2枚目のシングル「めっきり冷たくなりました」(77年9月)の方が、当時耳にする頻度は高かったけど、こちらは意外にもチャート入りを果たしていない。本家ピンクが出演した雪印のアイス「宝石箱」のCMと混同して記憶してる人も、決して少なくないはず。
続く3枚目は、カルト的視点からすれば彼女らの代表作と思われる「導火線」(78年1月)。思わず「3倍アイスクリーム!」と叫びたくなるカウントダウンなど、意匠を凝らした佳曲ではあるものの、「UFO」の前ではさすがに不完全燃焼。B面は現代なら要注意歌謡曲指定確実の「大地震」。
そして78年5月には、4枚目のシングル「ジャンヌ・ダルク」とファースト・アルパム『キャッツ・アイ・ファースト』が同時発売された。英国のOMDより3年早く(!)歴史上の美女を歌ったシングルも話題にならず、更には同時期の木之内みどりの一件を彷彿とさせるメンバーの失踪という事態に見舞われ、この二枚を最後に活動を終了。シングルのB面では、丁度1ヶ月前に完結したキャンディーズの解散劇を意識したと思われる内容の「アンコール・アンコール」を歌っていた二人だが、まさかその曲が自らのスワンソングとなるとは、作詞した麻生香太郎にとっても寝耳に水だっただろう。そして、テイチク=ユニオンに於ける彼女たちのポジションは、双子デュオ、キューピットへと引き継がれた。

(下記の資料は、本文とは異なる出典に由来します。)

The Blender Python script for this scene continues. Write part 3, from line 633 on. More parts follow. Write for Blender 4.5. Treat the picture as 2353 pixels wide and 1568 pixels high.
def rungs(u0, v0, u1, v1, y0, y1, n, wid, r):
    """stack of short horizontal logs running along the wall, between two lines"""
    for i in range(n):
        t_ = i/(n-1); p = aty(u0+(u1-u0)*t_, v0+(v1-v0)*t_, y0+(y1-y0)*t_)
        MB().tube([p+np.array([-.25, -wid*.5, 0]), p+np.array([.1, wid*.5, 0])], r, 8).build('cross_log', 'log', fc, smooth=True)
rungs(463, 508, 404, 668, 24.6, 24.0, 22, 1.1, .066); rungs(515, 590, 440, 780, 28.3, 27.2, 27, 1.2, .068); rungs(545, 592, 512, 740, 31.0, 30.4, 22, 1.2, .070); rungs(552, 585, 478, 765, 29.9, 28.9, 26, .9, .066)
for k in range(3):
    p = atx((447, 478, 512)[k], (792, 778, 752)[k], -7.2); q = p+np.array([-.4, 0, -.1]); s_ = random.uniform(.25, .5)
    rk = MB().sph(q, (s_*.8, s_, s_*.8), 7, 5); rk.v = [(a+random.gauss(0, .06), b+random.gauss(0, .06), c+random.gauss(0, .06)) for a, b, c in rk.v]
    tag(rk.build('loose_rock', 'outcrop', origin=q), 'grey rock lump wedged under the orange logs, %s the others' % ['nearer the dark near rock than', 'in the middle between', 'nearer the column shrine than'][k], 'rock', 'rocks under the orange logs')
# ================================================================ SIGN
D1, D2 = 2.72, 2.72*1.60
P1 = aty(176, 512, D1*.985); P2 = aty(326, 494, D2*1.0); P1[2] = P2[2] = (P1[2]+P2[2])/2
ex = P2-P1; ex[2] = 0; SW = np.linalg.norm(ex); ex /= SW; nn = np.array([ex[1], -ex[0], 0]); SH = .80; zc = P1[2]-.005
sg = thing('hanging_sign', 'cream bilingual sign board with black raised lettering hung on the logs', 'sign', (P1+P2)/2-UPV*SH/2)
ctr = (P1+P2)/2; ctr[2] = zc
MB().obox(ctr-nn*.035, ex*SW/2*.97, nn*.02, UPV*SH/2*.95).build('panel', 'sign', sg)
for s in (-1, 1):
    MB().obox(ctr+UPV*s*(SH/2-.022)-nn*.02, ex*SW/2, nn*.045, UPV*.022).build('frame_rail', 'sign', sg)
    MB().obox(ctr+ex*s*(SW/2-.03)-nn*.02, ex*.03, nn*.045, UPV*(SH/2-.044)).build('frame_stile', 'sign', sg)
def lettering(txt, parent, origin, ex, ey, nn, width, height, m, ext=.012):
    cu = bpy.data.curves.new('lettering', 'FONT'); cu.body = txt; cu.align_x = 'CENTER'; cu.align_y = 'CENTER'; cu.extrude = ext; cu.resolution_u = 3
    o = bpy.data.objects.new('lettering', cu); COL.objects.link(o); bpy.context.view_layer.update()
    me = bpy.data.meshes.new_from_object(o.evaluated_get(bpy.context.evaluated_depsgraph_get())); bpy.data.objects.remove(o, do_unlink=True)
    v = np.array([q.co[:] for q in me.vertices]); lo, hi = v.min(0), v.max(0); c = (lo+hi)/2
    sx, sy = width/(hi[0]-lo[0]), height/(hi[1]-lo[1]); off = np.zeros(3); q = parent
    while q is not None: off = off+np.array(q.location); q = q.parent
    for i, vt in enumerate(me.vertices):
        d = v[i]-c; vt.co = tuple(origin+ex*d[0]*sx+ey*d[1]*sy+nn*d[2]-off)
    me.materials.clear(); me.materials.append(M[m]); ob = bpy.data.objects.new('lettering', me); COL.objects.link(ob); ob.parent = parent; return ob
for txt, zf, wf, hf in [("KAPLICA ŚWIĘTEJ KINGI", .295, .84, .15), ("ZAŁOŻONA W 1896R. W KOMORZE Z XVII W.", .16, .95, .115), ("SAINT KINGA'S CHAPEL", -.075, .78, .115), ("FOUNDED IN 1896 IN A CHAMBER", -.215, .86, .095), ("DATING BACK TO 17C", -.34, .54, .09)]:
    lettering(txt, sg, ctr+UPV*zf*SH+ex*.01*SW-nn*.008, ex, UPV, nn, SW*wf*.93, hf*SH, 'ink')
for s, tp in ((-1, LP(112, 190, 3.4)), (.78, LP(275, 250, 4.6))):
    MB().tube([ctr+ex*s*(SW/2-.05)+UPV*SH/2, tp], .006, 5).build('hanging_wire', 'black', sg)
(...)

2003年には、このキャッツ・アイとキューピットの2組がレコードに残した楽曲を全て集めたCDがリリースされ、現在ではテイチク=クロニクルでも屈指のコレクターズアイテムとなっているが、その編纂の際、彼女たちが録音したビートルズのカヴァーが2曲発見されている。恐らく当時公開された、米国に於けるビートルズファンの熱狂ぶりを描いた映画「抱きしめたい」(ロバート・ゼメキス監督、制作総指揮はあのスティーヴン・スピルバーグ)に便乗して録音されたと思われるが、現在まで発表の機会を得ておらず、これは是非聴いてみたいところである。